Summary:
The Havieron deposit is hosted within two primary basement sedimentary units of the Puntapunta Formation; a thin planar biotite rich metasiltstone to meta-arenite, and a thickly bedded white to pale green calc silicate actinolite marble, both of which have been subject to low-grade regional metamorphism.
The deposit comprises an ovoid shaped zone with a series of nested vertically extensive breccia columns (the Breccia Pipe) that coalesce into a large volume of variable brecciation, alteration and sulphide mineralisation which trends northwest to southeast. Approximate dimensions of this pipe measure 650m in length by 350m in width and 1,400m in depth along a northwest orientation. The Breccia Pipe includes unmineralised to low-grade crackle breccia and a series of mineralised cemented breccias.

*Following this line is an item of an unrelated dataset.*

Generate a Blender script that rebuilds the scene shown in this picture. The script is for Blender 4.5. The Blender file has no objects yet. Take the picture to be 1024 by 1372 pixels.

The breccia hosting the highest grade gold and copper mineralisation occurs on the southeast margins of the Breccia Pipe and is referred to as the South East Crescent (Crescent Zone). The Breccia Pipe also includes relatively small dioritic intrusions with brecciated contacts or wall rock clasts within the breccias. The Breccia Pipe is intruded by a 20–30m wide, north-northeast trending, steeply dipping post mineralisation dolerite dyke.
The Crescent Zone lies along the southeast margin of broader zone of hydrothermal carbonate-quartzsulphide-actinolite-biotite-cemented breccias, veins and replacements, defining an ovoid zone (800m x 500m) of calc-silicate alteration that is the footprint of Havieron.
The highest average grades of mineralisation is concentrated along the south-eastern edge of a complex of nested diorite intrusions emplaced into sedimentary host rocks. Higher grade zones are associated with increased sulphide concentrations, with sulphides including pyrrhotite, chalcopyrite and pyrite, commonly with quartz. Mineralisation has been observed to over 1,000m in vertical extent below the 420m of post mineralisation cover sequence.
Multiphase hydrothermal breccias at Havieron are classified on the dominant mineralogy of the breccia cement, based on variable proportions of actinolite, calcite and sulphide. A quartz-rich variant of the actinolite-cemented breccias also occurs. The hydrothermal breccias have a strong spatial association with the nested diorite intrusions.
Superior grades of gold (+2 g/t Au) and copper (+0.2% Cu) are typically associated with more rich sulphidebearing calcite-actinolite cemented breccia that in parts of the system transitions into the more massive sulphide mineralisation (i.e., the Crescent Zone). Still, higher gold grades (+5 g/t Au) can be found associated with the quartz-rich variant of the actinolite cemented breccia.
The Crescent Zone is a 5 - 40m wide zone of sulphide and quartz rich hydrothermal breccias and massive sulphide extending 700m in unfolded section from the basement contact and defined over 1,000m vertically, tapering to ~200m and open at that depth.
The Crescent Zone has been the focus of drilling and has been infilled to a nominal drill spacing of 50m for the Indicated Mineral Resources, and ~75m spacing for the Inferred Mineral Resources. The Crescent Zone appears to wrap around the south-eastern margin of the nested diorite zones. This relationship suggests the intrusions may have acted as a hard kernel around which deformation was focused, forming a structural zone for later mineralised fluids to be focused within and creating the acuate shape.
In 2023 drilling defined a new high-grade mineralised domain, referred to as the Link Zone, which is a moderately dipping 30m wide by 200 m long zone of mineralisation that extends northwards from the Cresent Zone from the 4,000 mRL down to the 3,750 mRL. This zone is interpreted to encompass the high-grade core of what was previously referred to as the Eastern Breccia Zone. The Link Zone remains open at depth and to the north at depth (bounded by the Breccia Pipe).